La Comay had to go for any of the following reasons – only one was necessary, and the list is even longer than this one. But our apathy as a people gave this “crappy doll” all of its power. One thing is to have a gossip program, but La Comay was something else. Today we celebrate because there will not be anyone teaching our people who to hate, how to humiliate, how to destroy reputations and families, and how to use someone else’s grief and suffering in order to enrich himself.
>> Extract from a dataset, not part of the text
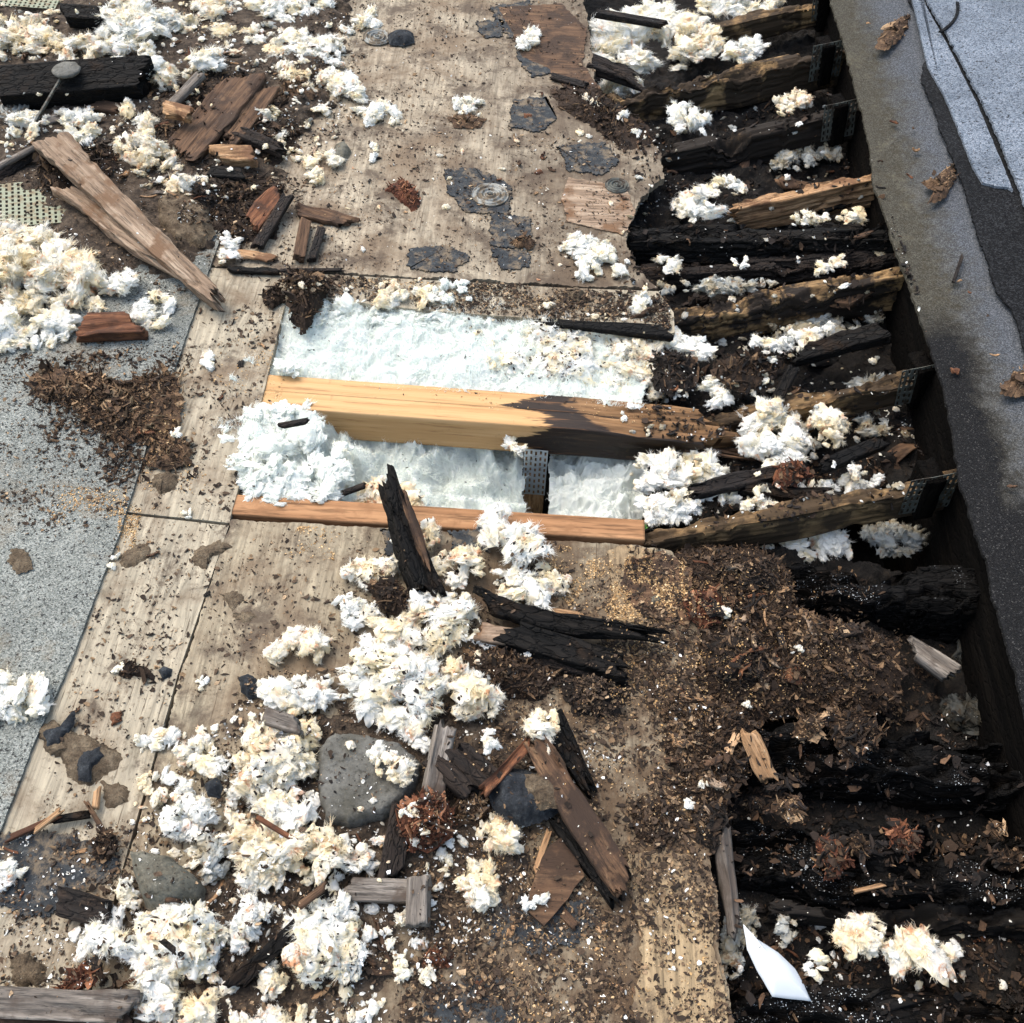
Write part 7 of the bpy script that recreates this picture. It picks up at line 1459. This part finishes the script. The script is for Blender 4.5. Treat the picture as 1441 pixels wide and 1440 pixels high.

This victory belongs to:

  • The widow, family and friends of Agustín Areizaga Cordero (who was assassinated in a gruesome way and decapitated in Moca, and La Comay dared to show his decapitated head on primetime TV)
  • The widow, family and friends of José Enrique Gómez Saladín (“the publicist” when La Comay insinuated that he deserved his horrible death).
  • Susan Soltero, whom La Comay constantly made fun of because of her weight
  • Choco Orta, who was humiliated by La Comay for being gay
  • Itzamar Peña y Papulín for La Comay falsely claiming that their son was illegitimate (they won a lawsuit against La Comay for this)
  • José Raúl Arriaga, whom La Comay lied about, destroying his career as a journalists (the feds eventually found that that this was a fabrication)
  • Magaly Febles , hom La Comay made fun of when her home was repossessed
  • Yolandita Monge, whom La Comay constantly humiliated
  • Adolfo Krans, whose marriage to Ex-Governor Sila María Calderón La Comay destroyed by lying about infidelity (and Krans eventually “won” in court, if there is such a thing, after losing everything else)
  • A friend of mine which I won’t mention which was put through hell together by La Comay, together with her son and her husband, after La Comay alleged an infidelity (and her son went through a long period of psychological treatment after this)
  • Víctor Santos, Rafael Cox Alomar, and other black Puerto Ricans for calling them “monkeys”
  • Belén Martínez, who was humiliated by La Comay when she called her “black whale” (because of her weight and skin color)
  • Family and friends of Lorenzo González Cacho, for using the case of his murder to obtain ratings and enrich the puppet, while disrupting the work of the authorities when the puppet continuously divulged seemingly privileged and confidential information, possibly making it much more difficult for the DA’s and the investigators to do their job
  • Friends and acquaintances of the supposed suspects of the Lorenzo case, who have been stalked by La Comay’s staff, even at their workplaces
  • Everyone who watched her and who fell for her lies, believing everything she said, without questioning anything, even believing that what she did was “investigative journalism”
  • And finally, this victory also belongs to my wife Cynthia Galinaltis, to my sons, to my parents, to my sister, to my nieces, to my mother-in-law, to my brother-in-law, to my whole extended family, for all the lies she told about us, for everything she made us go through during the most difficult moment of our lives, when we were trying to keep our other two sons and Cynthia away from his crappy program, and for the hell he made me go through so we could bury our dear Julián in peace.

Over 76,000 souls achieved this, but there was one more from up above that also helped, ¿right, Julio Ricardo Varela?

This was our #boricuawinter… Something tells me it will not be the last time that we will unite to do good things for Puerto Rico.